En dépit de ses bonnes relations avec les bailleurs, le Bénin a récemment vu son économie plafonner. Si le taux de croissance du produit intérieur brut (PIB) a été de 5,25 % en moyenne, entre 1995 et 2003, son rythme a chuté à 2,7 % en 2004 et ne devrait pas dépasser les 3 % en 2005. En prenant en compte la baisse des échanges informels avec le Nigeria, « on peut parler de récession», estime Roland Riboux, PDG de l’entreprise Fluidor et président du Conseil des investisseurs privés du Bénin (CIPB) qui regroupe 31 sociétés.

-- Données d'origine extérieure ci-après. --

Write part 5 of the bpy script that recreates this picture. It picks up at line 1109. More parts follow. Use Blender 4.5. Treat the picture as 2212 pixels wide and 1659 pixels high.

Pour relancer une économie en berne, le futur chef de l’État devra donc s’attaquer de front à tous les pans de l’économie touchés par ce recul d’activité. À commencer par le port de Cotonou, en perte de vitesse dans un contexte de forte concurrence régionale. Désorganisation sur les quais, délais de manutention trop longs, installations insuffisantes, lourdeurs administratives, le Bénin n’a pas su convertir sa position géographique en atout économique, malgré les perturbations auxquelles est confronté le port d’Abidjan. « Il faut impérativement que le port soit attractif pour que le Bénin devienne véritablement un centre de redistribution régional », conclut un économiste en poste à Cotonou. En 2003, 90 % des échanges commerciaux transitaient par les infrastructures portuaires, dont les autorités engrangeaient 80 % des recettes douanières. Un record qui, depuis, est en baisse, l’État n’ayant pas réussi à gérer et pérenniser cette augmentation de fret. « Il y a deux ans, avec mes associés installés en Allemagne, je vendais jusqu’à 20 voitures par jour. Aujourd’hui, j’en écoule quelques-unes seulement par semaine, déplore Léopold, qui dénonce des taxes prohibitives, qui sont passées de 60 000 F CFA par véhicule dans les années 1990 à 430 000 F CFA en 2005. Comment voulez-vous que l’on s’en sorte dans ces conditions ? » s’interroge-t-il. Avec près de 300 000 véhicules d’occasion sortis des cales, Cotonou était même devenu la plaque tournante pour la sous-région, faisant vivre plus de 100 000 personnes. Ce n’est plus le cas, le marché ouest-africain étant saturé, et Abuja multiplie les mesures restrictives afin de limiter ses importations en provenance du Bénin.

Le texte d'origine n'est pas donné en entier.